Sunday, July 20, 2008

"God Prefers King James Era English"

Last Friday evening, my wife and I took our '46 Studebaker downtown for a local car show. As we were relaxing on a bench, enjoying the evening, two well dressed young men wearing name tags approached us. As you have probably guessed, they were LDS, better known as Mormons.

Since we had left the house on short notice, I found myself unarmed. (That being a lame allusion to Ephesians 6:17 "And take the helmet of salvation, and the sword of the Spirit, which is the word of God:") That, however was not a good enough reason for me to avoid talking to them, but that along with the setting did lead to an abbreviated conversation.

After establishing that I was a veteran of conversations with LDS representatives on several previous occasions, and that they had all ended in a "standoff", the inevitable question came up. Did I have any questions.

Well, actually I did. Some time ago I started to read the Book of Mormon so that I would be at least somewhat familiar with it for just such occasions. The first thing that struck me was that the language was so strikingly similar to that used in the King James translation of the Bible. That was my question. Why was the Book of Mormon, "translated" in the 1800's, translated into the language of 1600's England?

This is where the "Elder" of the pair jumped in to take over the conversation. I think that is usually a good sign that you have them off their talking points. His answer was that it was the language God chose to supernaturally guide the translation into. I pointed out that the translation of the KJV bible was not supernaturally guided by God, but he disagreed, saying that both the KJV and the Book of Mormon were supernaturally translated.

With that, I asked the Mormon Elder if God preferred King James era English . Yes, he believed that God does. So there you have it. A Mormon Elder says that God prefers King James era English to earlier and later versions. That should put an end to all the debate on Bible versions! (note the tongue in cheek here)

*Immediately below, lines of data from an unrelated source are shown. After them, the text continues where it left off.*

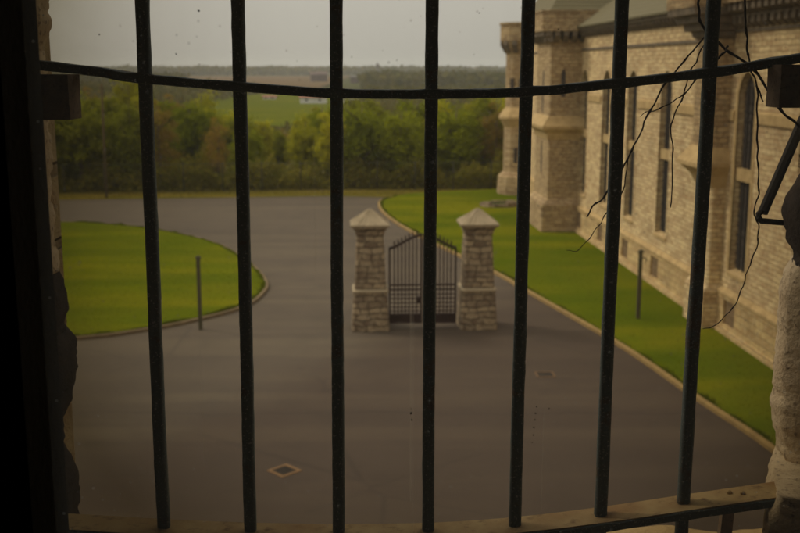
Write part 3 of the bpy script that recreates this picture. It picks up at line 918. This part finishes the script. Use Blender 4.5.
KINDS = {
    'yellow': (crown_mesh('crown', M_LEAF_Y, 1.9, 3.0, 3.4, 110, 60, 0.13, 3), trunk_mesh(6.0, 0.11, 1, 1.7)),
    'green':  (crown_mesh('crown', M_LEAF_G, 2.1, 2.9, 3.1, 120, 70, 0.13, 5), trunk_mesh(5.8, 0.12, 2, 1.8)),
    'dark':   (crown_mesh('crown', M_LEAF_D, 2.0, 3.0, 3.2, 110, 65, 0.13, 8), trunk_mesh(6.0, 0.12, 3, 1.7)),
    'brown':  (crown_mesh('crown', M_LEAF_B, 1.7, 3.1, 3.5, 80, 32, 0.11, 13), trunk_mesh(6.3, 0.09, 4, 1.7)),
    'tall':   (crown_mesh('crown', M_LEAF_Y, 1.5, 3.1, 4.3, 85, 55, 0.12, 21), trunk_mesh(7.0, 0.10, 5, 1.4)),
}
KLAB = {'yellow': 'yellow-green spring tree in the wood beyond the wire fence', 'green': 'round mid-green tree in the wood beyond the wire fence',
        'dark': 'dark olive green tree in the wood beyond the wire fence', 'brown': 'brownish budding tree with thin foliage in the wood beyond the fence',
        'tall': 'tall narrow yellowish tree in the wood beyond the wire fence'}
def tree(kind, x, y, top, sx=1.0, label=None, group=True):
    cm, tm = KINDS[kind]
    base_h = {'yellow': 6.5, 'green': 6.1, 'dark': 6.3, 'brown': 6.6, 'tall': 7.4}[kind]
    z0 = terrain_z(y)
    s = (top - z0) / base_h
    t = thing('deciduous_tree', label or KLAB[kind], 'tree', (x, y, z0), random.uniform(0, 6.28))
    if label is None: t['group'] = kind + ' trees of the wood beyond the fence'
    t.scale = (s*sx, s*sx, s)
    for nm, me in (('crown', cm), ('trunk', tm)):
        o = bpy.data.objects.new(nm, me); COL.objects.link(o); o.parent = t
    return t
# skyline of the wood as heights over x, measured at the fence
SK = [(-34, 7.0), (-26, 7.2), (-22, 7.5), (-17.5, 7.3), (-14, 7.0), (-12, 6.2), (-10, 5.1), (-7, 4.8), (-5, 6.2), (-2.5, 6.6), (0, 6.4), (2, 6.5), (4, 6.7), (7, 6.9), (9, 7.4), (14, 7.6)]
def sky_h(x):
    for (a, h0), (b, h1) in zip(SK, SK[1:]):
        if a <= x <= b: return h0 + (h1-h0)*(x-a)/(b-a)
    return 6.5
ks = ['dark', 'yellow', 'green', 'brown', 'dark', 'yellow', 'dark', 'tall', 'green', 'brown']
i = 0
tree('green', 3.6, 73.6, 5.8, 1.15, 'bright green leafy tree beyond the fence, just left of the far turret')
tree('brown', 6.7, 73.6, 5.9, 1.0, 'thin brown budding tree beyond the fence, closest to the far turret')
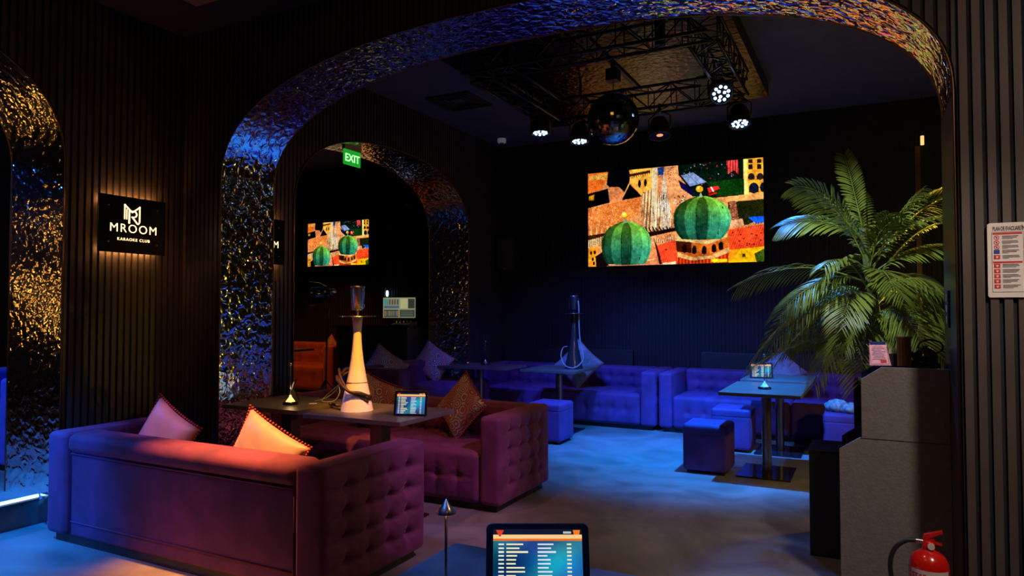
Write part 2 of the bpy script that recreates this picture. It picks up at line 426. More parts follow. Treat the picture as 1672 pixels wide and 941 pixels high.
def town_image():
    W, H = 400, 225
    u, v = np.meshgrid(np.linspace(0,1,W), np.linspace(0,1,H))
    X = 97+18*v+u*(1288-8*v); Y = (193-115*u)*(1-v)+(875-25*u)*v
    p = Paint(X, Y, (196,132,84)); P = p.poly
    p.put(np.ones_like(X, bool), (200,135,88), .12)
    P([(80,150),(265,150),(255,230),(210,310),(90,345)], (206,104,44), .18, (9,.12,.6))
    P([(110,205),(300,190),(300,232),(110,240)], (190,140,70), .35)
    P([(265,140),(445,140),(430,260),(395,330),(370,385),(285,300),(250,270)], (16,14,24), .3)
    P([(80,345),(262,300),(278,405),(90,450)], (12,10,14), .2)
    P([(108,360),(150,345),(150,385),(112,390)], (160,110,20), .5)
    P([(268,290),(350,290),(398,330),(365,380),(285,395)], (204,128,84), .12)
    P([(368,388),(432,258),(530,362)], (10,9,14)); p.line(368,388,432,262,7,(214,150,96)); p.line(432,262,530,352,7,(190,120,70))
    P([(80,458),(525,360),(498,505),(420,530),(230,625),(80,665)], (202,112,58), .30, (7,.1,.5))
    for k in range(150): p.ell(110+rng.rand()*390, 440+rng.rand()*150-.2*0, 3, 3, (232,180,120)) if True else 0
    for k in range(12): p.line(110+k*22, 580+rng.rand()*20, 112+k*22, 720, 6, (216,190,150) if k % 2 else (150,100,50))
    P([(80,652),(245,628),(245,662),(80,690)], (60,35,20), .4); P([(80,690),(240,650),(240,700),(80,745)], (170,130,90), .4, (16,.5,0))
    P([(80,745),(185,725),(190,890),(80,890)], (222,142,44), .2)
    for a,b in ((135,775),(165,770),(150,820),(160,850)): p.ell(a,b,9,14,(30,18,10))
    P([(170,800),(240,760),(285,870),(180,880)], (28,18,16), .4)
    # yellow tower block
    P([(425,130),(600,120),(605,345),(525,350),(438,262)], (222,162,72), .12); P([(430,195),(590,165),(590,185),(430,215)], (70,44,24)); 
    for k in range(9): p.line(450+k*17, 190-k*3, 450+k*17, 222-k*3, 5, (60,40,22))
    p.ell(509,266,11,30,(40,30,24)); p.ell(554,258,11,30,(40,30,24)); p.ell(545,350,12,24,(60,40,30))
    # gothic towers
    P([(525,345),(600,300),(655,380),(700,270),(750,450),(760,620),(560,650)], (182,138,98), .35, (24,.35,.05))
    P([(598,120),(640,120),(650,600),(608,610)], (206,172,132), .2, (11,.35,0))
    P([(690,150),(712,280),(742,460),(748,600),(684,610),(672,420),(682,270)], (186,156,132), .25, (10,.4,0))
    P([(645,145),(695,140),(690,200),(648,205)], (40,70,130), .4)
    for k in range(34):
        x = 530+rng.rand()*220; y = 330+rng.rand()*200; p.line(x, y, x+rng.randn()*8, y+60+rng.rand()*60, 3.5, (244,226,200) if rng.rand()>.4 else (70,48,34))
    for k in range(8): p.line(560+k*26, 585+(k%2)*8, 575+k*26, 618, 10, (38,26,20))
    P([(560,628),(790,590),(790,616),(580,660)], (40,24,18), .4)
    for k in range(26): p.line(600+k*7+rng.rand()*5, 640+rng.rand()*60, 604+k*7, 690+rng.rand()*20, 4, (226,190,150) if k%2 else (40,24,20))
    # square with people
    P([(705,120),(790,115),(860,260),(910,352),(1000,385),(800,420),(745,450),(715,280)], (212,146,98), .1)
    for k in range(46): p.ell(720+rng.rand()*70, 130+rng.rand()*120, 3, 3, (90,60,60))
    for k in range(34): p.ell(765+rng.rand()*100, 355+rng.rand()*75, 5, 5, [(190,30,30),(40,30,40),(230,220,210)][k%3])
    # park
    P([(795,110),(1260,60),(1262,365),(1085,376),(905,362),(860,280),(800,200)], (18,34,26), .5)
    for k in range(60): p.ell(830+rng.rand()*380, 110+rng.rand()*180, 3.5, 3.5, [(150,160,200),(60,90,60),(180,40,40),(40,40,90)][k%4])
    P([(1000,260),(1250,230),(1250,350),(1080,366)], (26,58,26), .35)
    P([(820,205),(905,184),(1002,256),(885,288)], (128,148,188), .08, (14,.1,1.2)); p.line(868,196,945,275,3,(60,70,110))
    P([(800,240),(885,290),(912,352),(905,362),(820,300)], (30,24,70), .5)
    P([(1008,300),(1080,286),(1095,306),(1020,338)], (214,50,50)); p.line(1035,296,1050,325,9,(230,220,220)); p.line(1022,352,1070,338,10,(180,30,30))
    P([(1138,80),(1215,75),(1225,205),(1190,170),(1150,200)], (200,66,66), .2, (18,.35,0))
    P([(1252,70),(1400,60),(1400,345),(1280,352)], (226,158,58), .08)
    P([(1252,70),(1275,70),(1290,352),(1262,352)], (240,196,110), .1)
    for a in (1302,1360):
        p.rect(a-14,90,a+14,165,(50,32,24)); p.rect(a-14,120,a+14,128,(226,158,58)); p.ell(a+6,220,22,26,(50,40,40)); p.rect(a-16,222,a+28,240,(50,40,40))
    p.line(1282,245,1395,235,5,(80,50,20)); p.ell(1325,305,32,40,(30,34,50)); p.rect(1293,305,1357,336,(30,34,50)); p.ell(1385,300,20,36,(30,34,50))
    P([(1075,374),(1400,338),(1400,388),(1150,408)], (214,150,90), .12)
    P([(1150,408),(1400,386),(1400,520),(1290,575),(1170,600)], (40,44,24), .3)
    P([(1160,400),(1205,400),(1230,560),(1165,590)], (130,80,60), .6)
    P([(1288,522),(1400,512),(1400,560),(1340,568)], (28,92,224), .25)
    P([(1165,545),(1250,530),(1262,580),(1165,602)], (206,150,110), .15)
    P([(1155,612),(1400,572),(1400,740),(1165,762)], (224,78,46), .08, (16,.12,.35))
    for k in range(12): p.ell(1180+rng.rand()*200, 630+rng.rand()*100, 7, 5, (50,16,14))
    for k in range(9): p.line(1290+k*11, 600-k*2, 1292+k*11, 572-k*2, 4, (70,40,40))
    P([(1160,762),(1400,738),(1400,890),(1150,890)], (234,178,30), .08); P([(1155,768),(1205,758),(1215,790),(1165,850)], (240,150,40))
    p.rect(1250,790,1270,815,(70,50,10)); P([(1330,790),(1400,750),(1400,860),(1345,850)], (60,80,30), .5)
    P([(605,690),(655,800),(680,890),(280,890),(300,862)], (188,118,80), .1); p.line(440,858,630,822,7,(226,180,130)); p.line(280,862,440,858,5,(236,200,150))
    P([(645,725),(785,680),(800,842),(690,852)], (222,76,46), .08, (14,.12,.3)); P([(620,660),(648,720),(690,860),(668,862)], (60,30,24), .3)
    p.ell(718,755,6,6,(60,20,16)); P([(690,852),(800,840),(800,890),(690,890)], (226,196,150), .2)
    # drum under the right dome
    P([(780,655),(1160,630),(1165,770),(1120,800),(920,835),(795,800)], (192,104,42), .15)
    P([(780,655),(1020,690),(1150,640),(1150,665),(1020,716),(785,690)], (216,170,112), .2, (9,.25,0))
    P([(785,690),(900,700),(900,780),(795,770)], (70,34,20), .3)
    for a,b in ((850,748),(920,758),(990,760),(1058,748),(1106,730)): p.ell(a,b,17,32,(36,20,16)); p.rect(a-17,b,a+17,b+26,(36,20,16))
    P([(800,775),(910,812),(1040,800),(1160,740),(1165,775),(1060,822),(900,836),(805,806)], (206,158,104), .15)
    P([(790,806),(900,836),(1060,822),(1160,780),(1160,890),(790,890)], (170,60,26), .15, (24,.3,0)); p.rect(1040,826,1150,850,(220,180,40))
    def dome(cx, cy, rx, ry, ybot, seed):
        yy = np.where(Y < cy, (cy-Y)/ry, (Y-cy)/(ry*1.25)); prof = np.sqrt(np.clip(1-np.clip(yy,0,1)**2.1, 0, 1))
        prof = np.where(Y < cy-ry*.72, prof*(.86+.14*np.clip((Y-cy+ry)/(ry*.28),0,1)), prof)
        t = (X-cx)/(rx*np.maximum(prof,1e-3)); mk = (abs(t) < 1) & (yy < 1) & (Y < ybot+8*np.cos((X-cx)/rx*2))
        a = np.arcsin(np.clip(t,-1,1)); k = np.floor((a+PI/2)/(PI/7)); ph = ((a+PI/2)/(PI/7)) % 1
        sh = np.array([.50,.62,.98,.66,1.10,1.32,1.2,1.0])[np.clip(k,0,7).astype(int)]
        top = np.clip((cy-Y)/ry*.9+.25, 0, 1)[...,None]
        c = np.array((56,128,98))*(1-top)+np.array((104,150,54))*top
        c = c*sh[...,None]*(1-.35*(ph < .06))[...,None]*(1+.10*np.sin(ph*40))[...,None]*(.93+.14*p.noise)[...,None]
        low = np.clip((Y-cy)/(ry*1.2), 0, 1)[...,None]; c = c*(1-.35*low)*np.array((1,1,1.03))
        p.c[mk] = c[mk]
    dome(412,715,193,172,856,1); P([(385,560),(403,515),(425,550)], (120,160,120)); p.ell(395,495,20,20,(246,186,40)); p.ell(391,489,8,8,(255,240,170)); p.ell(420,518,12,7,(200,140,30))
    dome(970,525,203,165,676,2); P([(948,372),(962,330),(976,368)], (150,180,150)); p.ell(953,307,25,23,(244,180,30)); p.ell(946,299,9,8,(255,240,160))
    for a,b in ((378,690),(518,810),(935,500),(1085,630),(1115,440)): p.line(a,b,a+2,b+14,7,(16,40,26))
    # soft mottling over the whole picture
    def soft(n, m):
        g = rng.rand(n, m); yi = np.linspace(0, n-1.001, H); xi = np.linspace(0, m-1.001, W); a = yi.astype(int); b = xi.astype(int)
        fy = (yi-a)[:,None]; fx = (xi-b)[None,:]
        return (g[a][:,b]*(1-fy)*(1-fx)+g[a+1][:,b]*fy*(1-fx)+g[a][:,b+1]*(1-fy)*fx+g[a+1][:,b+1]*fy*fx)[...,None]
    c = p.c*(.62+.34*soft(14,24)+.30*soft(50,90)+.22*soft(110,200))
    c = (c-112)*1.18+104
    return c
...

I suppose that would have been a good time to ask why they do not speak in that vernacular in their everyday language, but instead I moved on to a much more important point. I brought up the law and how it was there to show us how sinful we are. I pointed out that Paul said ".....that sin by the commandment might become exceeding sinful." (Romans 7:13) Without a proper appreciation of how desperately sinful we are, we can never understand how hopeless our case is without Jesus sacrifice.

That pretty much capped off our conversation. Of course they both agreed with my statements about the law and Jesus sacrifice for sin. But it was the agreement of one speaking a slightly different language than I, and not that of one feeling the conviction of their sins. In retrospect I feel that I should have gone to specific commandments rather than a broad appeal to the law. Given the age of the young men, Jesus statements about adultery may have been just the thing.

Oh well, I will likely get another shot at it yet this summer when they appear on our doorstep!